Essentially, all fires are alike in the sense that they all need oxygen and fuel. But all fires are also different. How a fire will behave depends on an array of different variables such as the terrain, environmental conditions and the fuel sources. It’s a complex phenomenon, which makes it very difficult to model and predict.

Q: What role has the US Forest Service played in your research?
There are several important elements to our research. Of course we have to look at the theory behind combustion and run laboratory experiments, but we also have to do field measurements. The latter would be impossible without our collaboration with the Forest Service. Through our partnership, we’re able to join in prescribed burns which we wouldn’t be permitted to conduct on our own.

Q: Can you explain the use of the wind tunnel in your research?
We can study live fires during controlled burns, but we can never replicate the exact conditions of these burns. This makes it difficult to quantify exactly how much various conditions will influence the behavior of a fire. We need controlled conditions under which we can repeat experiments. For this reason, we’ve built a fire wind tunnel which enables us to control conditions such as the fuel type, fuel moisture, wind speed, ambient temperature and ambient humidity. This allows us to repeat experiments and determine exactly how much each parameter is affecting the fire’s behavior.

Q: Can you explain what Super Fog is?
Significant visibility impairment is a major problem when there are fires in the southeast of the United States. When visibility drops below a distance of ten feet, we call that condition Super Fog. This poses a substantial risk for drivers and often leads to serious accidents. We’ve conducted a lot of experimental work here to determine what conditions lead to Super Fog, and as a result, we have new criteria that can help the Forest Service minimize the risk of creating it when conducting prescribed burns.
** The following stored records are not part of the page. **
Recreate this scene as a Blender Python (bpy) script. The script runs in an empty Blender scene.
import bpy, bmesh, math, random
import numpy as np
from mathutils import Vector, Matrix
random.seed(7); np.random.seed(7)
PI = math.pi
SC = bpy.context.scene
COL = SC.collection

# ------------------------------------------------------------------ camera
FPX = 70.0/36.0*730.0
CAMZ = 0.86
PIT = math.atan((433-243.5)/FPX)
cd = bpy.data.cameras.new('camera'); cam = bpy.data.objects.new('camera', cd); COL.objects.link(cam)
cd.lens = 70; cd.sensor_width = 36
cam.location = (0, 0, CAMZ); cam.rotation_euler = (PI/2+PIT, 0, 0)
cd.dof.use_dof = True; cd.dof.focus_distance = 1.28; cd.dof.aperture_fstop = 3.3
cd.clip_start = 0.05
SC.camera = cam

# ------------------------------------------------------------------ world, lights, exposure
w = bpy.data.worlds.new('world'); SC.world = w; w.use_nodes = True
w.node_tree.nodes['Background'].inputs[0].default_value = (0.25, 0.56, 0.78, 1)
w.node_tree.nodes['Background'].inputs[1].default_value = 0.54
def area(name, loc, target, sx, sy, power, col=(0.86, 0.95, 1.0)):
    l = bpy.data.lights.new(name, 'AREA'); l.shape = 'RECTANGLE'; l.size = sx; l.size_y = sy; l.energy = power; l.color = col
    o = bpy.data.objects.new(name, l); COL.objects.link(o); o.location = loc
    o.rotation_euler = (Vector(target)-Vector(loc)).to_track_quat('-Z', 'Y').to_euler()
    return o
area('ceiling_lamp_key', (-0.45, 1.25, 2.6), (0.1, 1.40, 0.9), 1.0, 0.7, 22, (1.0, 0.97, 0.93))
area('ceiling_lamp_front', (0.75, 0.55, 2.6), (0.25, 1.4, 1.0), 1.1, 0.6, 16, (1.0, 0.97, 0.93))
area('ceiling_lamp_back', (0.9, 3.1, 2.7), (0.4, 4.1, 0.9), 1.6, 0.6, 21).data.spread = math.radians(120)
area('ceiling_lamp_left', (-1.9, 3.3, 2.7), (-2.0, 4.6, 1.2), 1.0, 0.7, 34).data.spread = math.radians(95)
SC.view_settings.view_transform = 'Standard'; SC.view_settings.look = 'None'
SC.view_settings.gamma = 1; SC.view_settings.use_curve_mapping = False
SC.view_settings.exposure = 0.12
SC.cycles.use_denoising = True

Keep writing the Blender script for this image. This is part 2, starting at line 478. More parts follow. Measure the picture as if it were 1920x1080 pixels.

If we can prevent burns under conditions that may lead to Super Fog, we will save lives.

Q: What’s next for your research?
Fire is really complex—it will keep me busy for years to come. Eventually, I hope to build a model that will predict where fire will propagate, how intense it will be and how much smoke it will release given any terrain configuration and environment conditions. But that’s still many years down the road.

Marko Princevac “If we can prevent burns under conditions that may lead to Super Fog, we will save lives.”